On a radio show Sunday night where they discussed the issue, people had various theories. One was that music companies were simply producing bad music, and hence, customers weren't buying it.

That's an annoyingly pretentious argument. The boomer generation, in other words, had great bands like the Beatles, Led Zeppelin and Pink Floyd, and all the current generation have is the artistic equivalent of Christina Aguilera and Pussycat Dolls from which rational music lovers will flee like chimney sparrows from a burning house. Clearly, they haven't heard of Radiohead, or Muse, or Placebo, or Kaskade, or any of the hundreds of current bands whose absence would make my musical life very uninteresting. It's worth noting that Frank Sinatra would have rejected claims of boomer music superiority as well, but for different reasons. He had famously bad things to say about rock music in general.

Memories fade, I guess. Those great classic bands certainly sold many albums (though the Beatles were a unique phenomenon), but don't forget that they shared the airwaves with plenty of mostly forgotten dross.

I also don't accept that the drop is due to difficulties finding CDs. People point to the collapse of smaller CD shops, and even once-mighty Tower Records, as making music consumers' lives more difficult.  Lets not forget, however, the sheer number of places that still sell CDs (Virgin Megastore, Borders, Barnes & Noble, Wal-Mart, Best-Buy, Target, etc.), or the fact that buying CDs online isn't just easy to do (and often cheaper to boot), but gives you a clearer idea of what you are buying due to the near universal ability to listen to each track.

It's pretty clear that there is one reason - and one reason only - that music revenues are down, and that is because of the ease with which pirated music can be acquired.

The increase in the use of pirated music is driven by a cultural shift in the way we consume music. Digital music players are nearly ubiquitous these days. They are so pervasive that I regularly see senior citizens walking around Hollywood with the telltale white iPod earbuds poking out of their jackets.

A threshold has been crossed. For many, the most natural format for music has become digital files often stored inside a portable music player. This shift creates a larger potential market for files distributed through "trading" networks. If you don't know how to acquire this music yourself, most people know someone who can.

Of course, whether there is anything that can be done about this given the extreme difficulties of preventing piracy using digital techniques (DRM) is an open question. The Zune might DRM-protect the music stored inside of it (to enable the "music beaming" feature), but that doesn't mean I can't just insert a jack plug into the headphone port and connect the other end to the "line in" slot on a computer, recording what is output into any format I want, sans-DRM.

DRM, in other words, has holes of necessity, as it needs to be playable so that humans can hear it. As all it takes is one person to remove those protections and post that music onto a trading network, stopping piracy using DRM becomes hard to do.

Reading comments relating to the WSJ article on sites across the web, few questioned that piracy had a role in the sales drop. Most proposed "solutions," however, fell into the following two categories.
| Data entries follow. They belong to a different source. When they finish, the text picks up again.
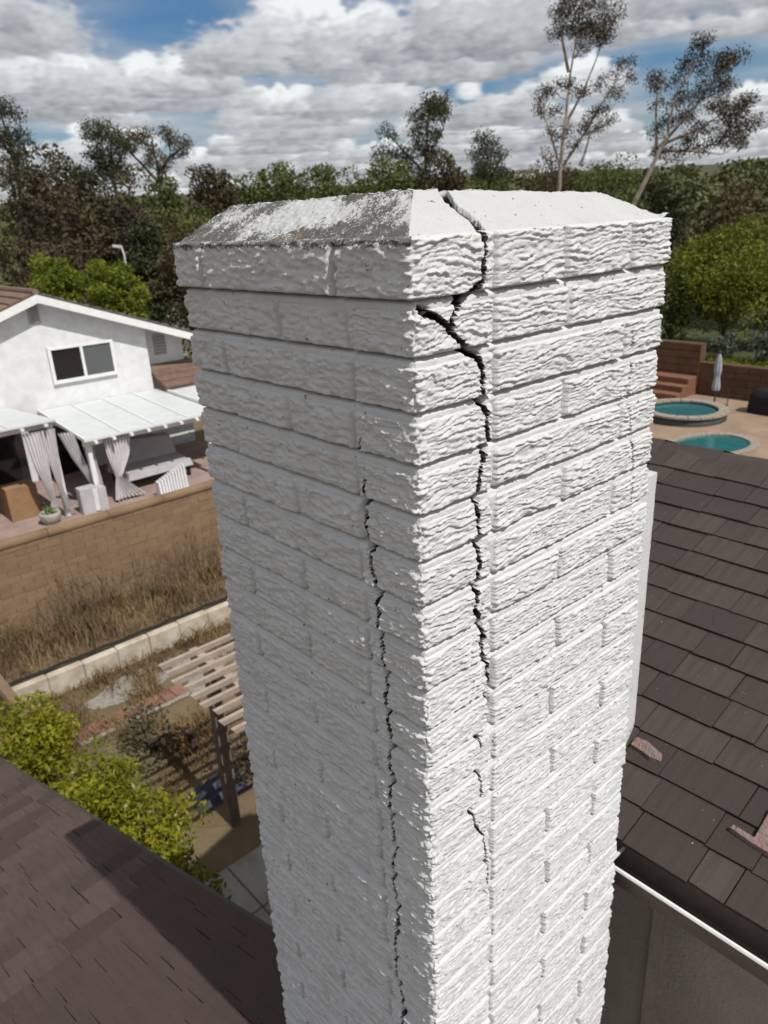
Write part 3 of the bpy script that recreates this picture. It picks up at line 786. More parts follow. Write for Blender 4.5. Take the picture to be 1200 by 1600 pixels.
for x, z1 in ((5.86, 2.11), (9.35, 2.11), (5.0, 2.80), (1.6, 2.80), (-1.3, 2.80)):
    MB().bbox(x - .065, x + .065, 18.26, 18.40, .42, z1, .01).build('patio_post', M_TRIM, nb)
MB().box(5.5, 7.2, 21.95, 21.99, .42, 2.25).build('sliding_door_and_shade', M_GLASS, nb)
MB().box(-1.5, 5.3, 21.95, 21.99, .42, 2.62).build('sliding_door_and_shade', M_GLASS, nb)  # dark glass sheet added on the wall to stand in for deep patio shade
M_PATIO = mat('pinkish_patio_slab', (.34, .25, .22), .9, .5, 2, .3, 30)
tag(MB().box(-4, 13.5, 12.86, 22, -.3, .42).build('patio_floor', M_PATIO), kind='structure')

M_CURT = mat('pale_grey_curtain', (.70, .68, .69), .9, .25, 6, .2, 40)
def curtain(label, x0, x1, y, z1, z0, prof, npl, lean=0.):
    """pleated cloth; prof is a list of (height fraction from the top, width factor, x shift)"""
    nu, nv = npl * 8 + 1, 26
    u, t = np.meshgrid(np.linspace(0, 1, nu), np.linspace(0, 1, nv), indexing='ij')
    ks, ws, sh = zip(*prof)
    wf = np.interp(t, ks, ws); xs = np.interp(t, ks, sh)
    x = (x0 + x1) / 2 + xs + lean * t + (u - .5) * (x1 - x0) * wf
    yy = y + .055 * (.5 + .5 * wf) * np.sin(u * npl * 2 * np.pi) + .02 * np.sin(u * 7 + t * 5)
    V = np.stack([x, yy, z1 + (z0 - z1) * t], -1)
    V2 = V.copy(); V2[..., 1] += .012
    F = grid_faces(nu, nv); Fb = grid_faces(nu, nv, nu * nv)[:, ::-1]
    o = obj_np('curtain', np.concatenate([V.reshape(-1, 3), V2.reshape(-1, 3)]), np.concatenate([F, Fb]), M_CURT, None, True)
    return tag(o, label, 'curtain', 'patio curtains')
curtain('leftmost grey patio curtain gathered into a knot above the cardboard box', 4.30, 4.78, 18.15, 2.78, .62, [(0, 1, 0), (.35, .8, .03), (.7, .32, .10), (.82, .2, .13), (1, .5, .1)], 6)
curtain('second grey patio curtain tied low above the planter', 4.72, 5.06, 18.12, 2.78, .66, [(0, 1, 0), (.4, .7, .0), (.75, .3, .02), (.86, .35, .06), (1, .75, .16)], 5)
curtain('sheer grey curtain pulled sideways beneath the corner of the lower patio cover', 5.25, 5.62, 18.55, 2.5, 1.0, [(0, 1, 0), (.5, .7, .18), (1, .35, .42)], 5)
curtain('straight narrow curtain hanging at the white patio post', 5.78, 6.05, 18.48, 2.15, .95, [(0, 1, 0), (.5, .8, .02), (1, .9, .06)], 4)
curtain('hourglass patio curtain tied at its waist beside the grey daybed', 6.22, 6.95, 18.2, 2.2, .5, [(0, 1, 0), (.3, .8, -.02), (.55, .35, -.1), (.64, .2, -.14), (.75, .5, -.08), (1, 1.15, .08)], 8)
M_CARD = mat('cardboard', (.30, .18, .095), .9, .4, 4, .2, 40)
bx = MB().box(3.8, 4.55, 18.9, 19.5, .42, 1.27).build('cardboard_box', M_CARD); tag(bx, 'large brown cardboard box on the shaded patio behind the leftmost curtain', 'box')
MB().hexa([(3.8, 18.9, 1.275), (4.55, 18.9, 1.275), (4.55, 19.19, 1.285), (3.8, 19.19, 1.285), (3.8, 18.9, 1.285), (4.55, 18.9, 1.285), (4.55, 19.19, 1.30), (3.8, 19.19, 1.30)]).build('flap', M_CARD, bx)
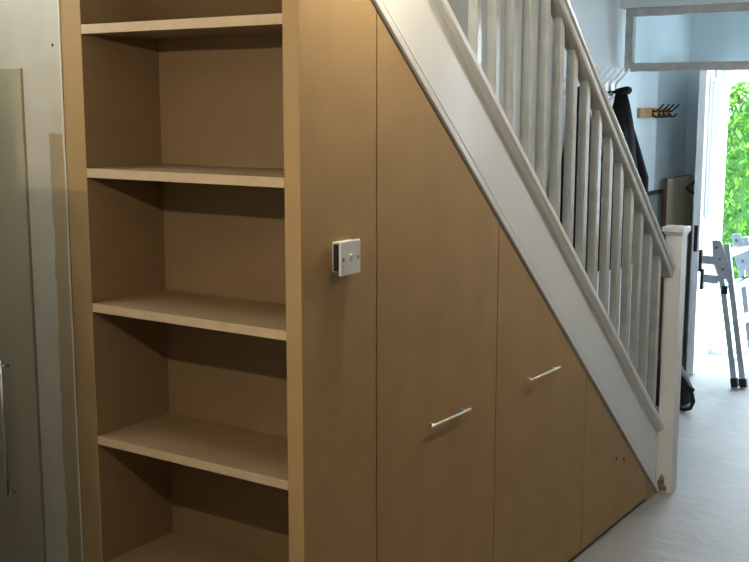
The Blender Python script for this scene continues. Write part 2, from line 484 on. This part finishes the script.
# ------------------------------------------------------------------ switch
sw = thing('light_switch', 'white switch plate hanging off its back box on the MDF panel', 'switch', (0.0, 0.175, 1.345))
bm = bmesh.new()
bx = (0.126, 0.200, 1.308, 1.382)
for d in ((0, 0.012, bx[0], bx[0] + .004, bx[2], bx[3]), (0, 0.012, bx[1] - .004, bx[1], bx[2], bx[3]), (0, 0.012, bx[0] + .004, bx[1] - .004, bx[2], bx[2] + .004), (0, 0.012, bx[0] + .004, bx[1] - .004, bx[3] - .004, bx[3]), (0, 0.004, bx[0] + .004, bx[1] - .004, bx[2] + .004, bx[3] - .004)):
    add_box(bm, *d)
obj('back_box', bm, 'plastic', sw, 0.001)
bm = bmesh.new()
add_box(bm, 0.037, 0.045, 0.100, 0.184, 1.303, 1.388)
fp = obj('face_plate', bm, 'plastic', sw, 0.0028)
bm = bmesh.new(); add_box(bm, 0.010, 0.0375, 0.116, 0.182, 1.312, 1.378)
obj('switch_mechanism', bm, 'black', fp)
bm = bmesh.new()
add_prism(bm, [(0.0445, 1.335), (0.0485, 1.352), (0.0455, 1.355), (0.0445, 1.355)], 1, 0.135, 0.147)
obj('rocker', bm, 'plastic', fp, 0.0006)
for y in (0.110, 0.172):
    bm = bmesh.new(); add_tube(bm, [(0.044, y, 1.344), (0.0462, y, 1.344)], 0.0036, 12)
    obj('screw', bm, 'screw', fp)

# ------------------------------------------------------------------ grey cabinet at the left edge
gc = thing('tall_cabinet', 'tall dark grey cabinet door with slim chrome bar handle at left edge', 'cabinet', (-1.1, 0.2, 0))
box('body', (-1.205, -0.985, 0.012, 0.56, 0.0, 1.81), 'grey_door', gc)
gd = box('door', (-1.212, -0.972, -0.008, 0.010, 0.01, 1.8155), 'grey_door', gc, 0.002)
bm = bmesh.new()
add_tube(bm, [(-1.083, -0.04, 0.565), (-1.083, -0.04, 0.975)], 0.0058, 12)
for z in (0.565, 0.955): add_tube(bm, [(-1.083, -0.012, z), (-1.083, -0.04, z)], 0.0045, 10)
obj('handle', bm, 'chrome', gd, smooth=True)
# unseen block with doors, added to shade the lower left wall
fz = thing('fridge', 'white fridge freezer against the kitchen wall, left of the grey cabinet', 'fridge', (-0.9, -0.9, 0))
fb = box('body', (-1.19, -0.436, -1.16, -0.62, 0.02, 1.75), 'plastic', fz, 0.008)
f1 = box('door', (-0.431, -0.368, -1.16, -0.62, 0.70, 1.75), 'plastic', fz, 0.006)
f2 = box('door', (-0.431, -0.368, -1.16, -0.62, 0.06, 0.69), 'plastic', fz, 0.006)
for y in (-1.12, -0.66):
    for x in (-1.15, -0.53):
        bm = bmesh.new(); add_tube(bm, [(x, y, 0), (x, y, 0.025)], 0.018, 12); obj('foot', bm, 'black', fz)

cb = thing('cardboard_box', 'brown cardboard box standing on top of the white fridge freezer', 'box', (-0.83, -0.85, 1.75))  # added out of view to keep lamplight off the grey cabinet
M['card'] = mat('brown_cardboard', (0.36, 0.24, 0.13), 0.85, (0.40, 0.27, 0.15), 12, spec=0.2)
box('body', (-1.14, -0.52, -1.05, -0.63, 1.7505, 1.930), 'card', cb, 0.003)
for y0, y1 in ((-1.05, -0.842), (-0.838, -0.63)):
    box('flap', (-1.138, -0.522, y0 + .001, y1 - .001, 1.9305, 1.9345), 'card', cb)

# ------------------------------------------------------------------ front door
HX, HY = -0.665, 5.46          # hinge
fdoor = bpy.data.objects.new('door_1', None); COL.objects.link(fdoor); struct(fdoor)
fdoor.location = (HX, HY, 0)
ang = math.atan2(4.79 - HY, -0.553 - HX)
L = math.hypot(4.79 - HY, -0.553 - HX)
# build the leaf in local space: x along leaf from hinge, y thickness
def dloc(o):
    o.matrix_parent_inverse = Matrix.Identity(4)
    struct(o); return o
fdoor.rotation_euler = (0, 0, ang)
DH = 1.945
T0, T1 = -0.044, 0.0          # hidden side / side towards the hall
def dbox(name, d, m, bevel=0.0, parent=fdoor):
    bm = bmesh.new(); add_box(bm, *d)
    o = obj(name, bm, m, None, bevel); o.parent = parent
    return struct(o)
bm = bmesh.new()
g = [(0.14, 0.235), (0.405, 0.50)]     # two tall glass slots
zs0, zs1 = 1.02, 1.86
xs = [0.0, 0.14, 0.29, 0.385, 0.535, L]
for i in range(5):
    x0, x1 = xs[i], xs[i + 1]
    if i in (1, 3):
        add_box(bm, x0, x1, T0, T1, 0.01, zs0); add_box(bm, x0, x1, T0, T1, zs1, DH)
    else:
        add_box(bm, x0, x1, T0, T1, 0.01, DH)
bmesh.ops.remove_doubles(bm, verts=bm.verts, dist=1e-5)
o = obj('leaf', bm, 'upvc'); o.parent = fdoor; struct(o)
for x0, x1 in ((0.14, 0.29), (0.385, 0.535)):
    dbox('pane', (x0, x1, -0.026, -0.018, zs0, zs1), 'glass_dim')
    bm = bmesh.new()
    for a, b, c, d in ((x0 - .02, x0, zs0 - .02, zs1 + .02), (x1, x1 + .02, zs0 - .02, zs1 + .02), (x0, x1, zs0 - .02, zs0), (x0, x1, zs1, zs1 + .02)):
        add_box(bm, a, b, T1, T1 + 0.012, c, d)
    o = obj('glazing_bead', bm, 'upvc'); o.parent = fdoor; struct(o)
dbox('lock_plate', (L, L + 0.002, -0.034, -0.012, 0.80, 0.965), 'iron')
dbox('bolt', (L * .42, L * .48, T1, T1 + 0.02, 1.87, 1.93), 'alu', 0.004)
# frame in the opening
bm = bmesh.new()
add_box(bm, -0.685, -0.645, 5.50, 5.58, 0, 1.96); add_box(bm, 0.32, 0.36, 5.50, 5.58, 0, 1.96); add_box(bm, -0.645, 0.32, 5.50, 5.58, 1.925, 1.96)
add_box(bm, -0.645, 0.32, 5.50, 5.62, 0.0, 0.03)
struct(obj('trim_2', bm, 'upvc'))

# ------------------------------------------------------------------ coats on the left hall wall
rail = thing('coat_hook_rail', 'white coat hook rail on the left hall wall, above the black coats', 'coat rack', (-0.85, 3.92, 1.8))
box('board', (-0.861, -0.845, 3.28, 4.10, 1.745, 1.845), 'hanger', rail, 0.003)
for y in [3.34 + 0.09 * k for k in range(9)]:
    bm = bmesh.new()
    add_tube(bm, [(-0.846, y, 1.825), (-0.835, y, 1.838), (-0.80, y, 1.872), (-0.772, y, 1.902), (-0.768, y, 1.912)], 0.0085, 8)
    add_tube(bm, [(-0.846, y, 1.80), (-0.838, y, 1.765), (-0.815, y, 1.742), (-0.79, y, 1.748), (-0.782, y, 1.772)], 0.0075, 8)
    add_box(bm, -0.846, -0.838, y - .013, y + .013, 1.765, 1.835)
    obj('hook', bm, 'hanger', rail, smooth=True)

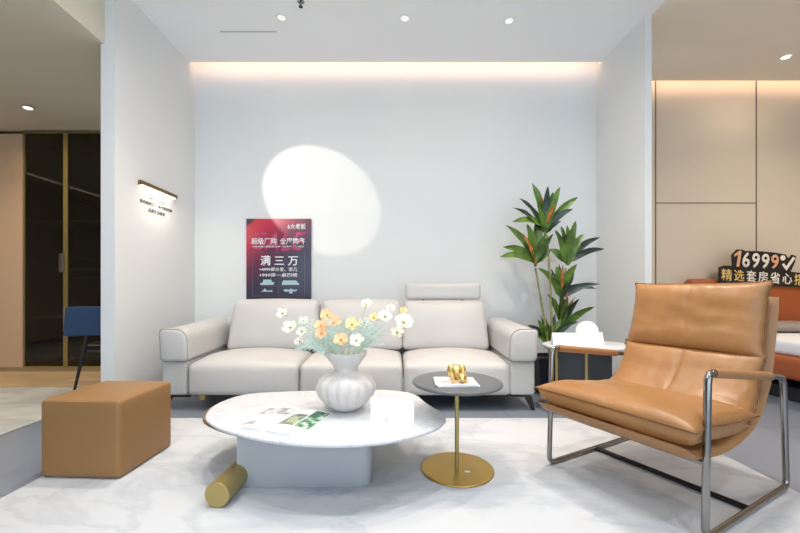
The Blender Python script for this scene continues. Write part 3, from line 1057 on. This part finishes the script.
def rosette(base, tips, dy0):
    g = MB()
    for (x, y, kind) in tips:
        dy = rnd.uniform(-.16, .10)
        b = pp(base[0] + rnd.uniform(-1, 1), base[1] - rnd.uniform(0, 8), dy0)
        e = pp(x, y, dy0 + dy)
        leaf(g, b, e, {0: .041, 1: .034, 2: .016}[kind], kind, .11)
    # short inner leaves that close the heart of the rosette
    for k in range(5):
        a = rnd.uniform(-.9, .9)
        b = pp(base[0], base[1] - 3, dy0)
        e = pp(base[0] + 20 * math.sin(a), base[1] - 30 * math.cos(a) - 4, dy0 + rnd.uniform(-.12, .15))
        leaf(g, b, e, .034, 0 if rnd.random() < .8 else 1, .03)
    g.build('leaf_rosette', [M['leaf'], M['leaf_dark'], M['leaf_orange']], t, angle=80, weld=False)


rosette((546, 236), [(532, 183, 0), (519, 198, 1), (512, 207.5, 1), (512, 222, 0), (548, 186, 1), (560, 187, 0), (578, 197, 0), (573, 209, 1), (561, 221, 1), (541, 195, 2), (556, 203, 2), (553, 192, 0)], 0)
rosette((535.5, 268), [(505.5, 225, 0), (503, 247, 0), (499.5, 257, 0), (527, 224, 0), (537, 214, 0), (553, 234, 0), (551, 250, 0), (522, 233, 2), (541, 222, 0), (546, 232, 0)], -.06)
rosette((567, 268), [(567, 225, 0), (575.6, 220.6, 0), (583, 234, 0), (600, 237.5, 1), (604.5, 249, 1), (589, 252, 1), (555, 230, 0), (550, 249, 0), (561, 226, 0), (572, 228, 0)], .04)
rosette((561, 299), [(538, 268, 0), (559, 263, 2), (563, 265, 2), (577, 264, 0), (600, 284, 1), (597, 289, 1), (551, 277, 0), (570, 270, 0), (556, 266, 0)], .04)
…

  1. Music companies just need to get used to less revenue. The ability to heavily monetize recorded music was a historic anomally that is about to be rectified
  2. Musicians need to concentrate on live shows as a source of revenue

I chuckled on the second one. I'm sure many musicians would find the prospect of spending even more time on the road an event worthy of upping the dosage of illegal substances they are ingesting on a regular basis. I rank that up there alongside FSF fans who insist that I should given away free software and confine myself to making revenue exclusively through consulting.

But hey, plenty of people think they have as much a right to download illegal music as they do to breath air. Others have simply never thought about it. Whatever the rationalizations, just as musicians will have to "adjust" to the reality of lower revenues in the digital music age, consumers will have to get used to something as well, namely:

Fewer bands

At the Getty Museum in Los Angeles, there are several rooms full of paintings from Dutch artists who lived during the period when the Netherlands was the hub of a trading empire that stretched to the far east. Rembrandt is a famous example of this period. What inspired this efflorescence of artistic expression? Quite simply, customers with bank accounts filled with guilders earned from that trading empire, and thus, with spare change to throw at paintings by local artists.

America has a surprising number of companies that produce and/or broadcast content for television. What drives this variety? Revenue opportunities, both from the existence of a large and unified market for English-language (and American) content and the revenue generated through advertisements. Many European countries have strange laws which disallow much in the way of commercials, thus depriving the industry of that ad-based revenue boost. As for the unified market angle, the leading non-American content producers can be found in India (home of Bollywood and 1 billion potential viewers) and spanish-speaking Latin America (Mexico is turning into quite the source of entertainment content).

Everyone seems to agree that a) music companies will make less money, and b) musicians will have to work harder for their cash. That has ramifications. Just as a low oil price leads to less efforts to find new sources and / or invest in alternatives, lower revenue (and higher costs, from a personal standpoint) will lead to fewer musicians.

Yes, people will still play music for the love of the art. I wrote articles for ZDNet for free for many years (I like to write). Lots of developers will program for free on open source projects.

Let's not pretend, however, that less revenue won't affect the number of musicians. That's basic demand curve economics.

I've argued in favor of DRM in the past because I liked the fact that regular joes working out of their garage might distribute their recorded works online and generate revenue from them. Unfortunately, it doesn't take much concerted effort to work around most DRM schemes, which means the only thing preventing people from diving into the pirated music seas is a moral sense of propriety. As is clearly evident, that isn't working.

Other markets, such as the one for proprietary software, face similar issues. Software has an easier time managing piracy, however, as businesses are often its largest customer.  Businesses are an easier audit target. Not so individual consumers, which puts the RIAA in a position of trying to strain the ocean with a collander.